Some previous architectures used a hybrid approach, perhaps combining whatever performance could be mustered by a previous-generation DSP with the hardware power of FPGAs or ASICs. Such heterogeneous multi-device architectures are inefficient because they must support the worst-case loading in each area independently even though no one application would require such rigorous provisions. Heterogeneous hybrid architectures compound development and deployment headaches and the industry has ultimately desired a single, cost-effective processing element that could perform without the need for adjunct hardware support – a single homogeneous environment that can address the variety of tasks, move resources between them as and when required, and simplify aspects ranging from B.O.M. parts stocking to in-field technical support.

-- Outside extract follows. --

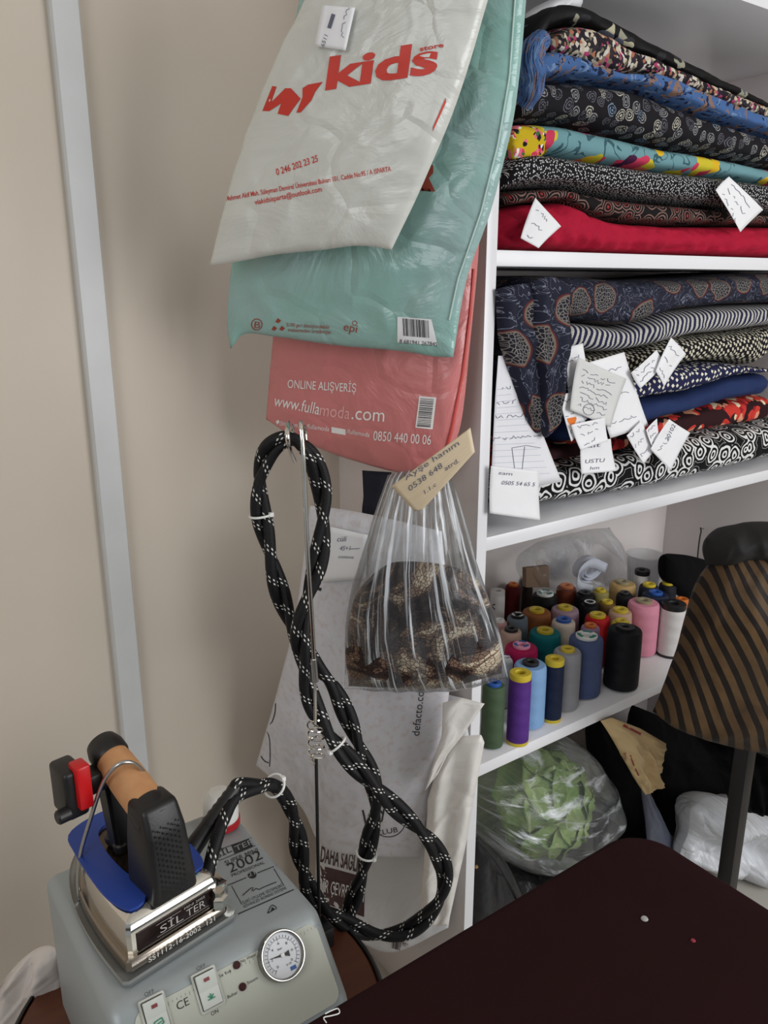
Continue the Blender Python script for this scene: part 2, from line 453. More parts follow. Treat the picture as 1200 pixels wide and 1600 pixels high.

Flexibility and cost, both capital and long-term, are the key advantages of an SDR basestation. These are the key competitive differentiators for basestation manufacturers looking to produce products that are differentiated in terms of price and performance, and which can be adapted easily as 3G standards evolve. They are also important to 3G network operators who need low-cost solutions that offer the best possible performance and the flexibility to easily upgrade or modify the system. In the end, fully programmable SDR-based basestations are the only option for operators who want to survive in the 3G era.

Conclusion

 

It is clear that only the advent of a signal-processing engine that is simultaneously powerful enough to implement an SDR basestation and inexpensive enough to deploy widely has supported the chronic use of adjunct hardware in basestation design. But today, processors are changing that situation quite immediately. Operators will demand flexibility and cost-of-ownership scenarios that can only be met by SDR basestations, and mobile infrastructure OEMs simply have no choice but to respond accordingly.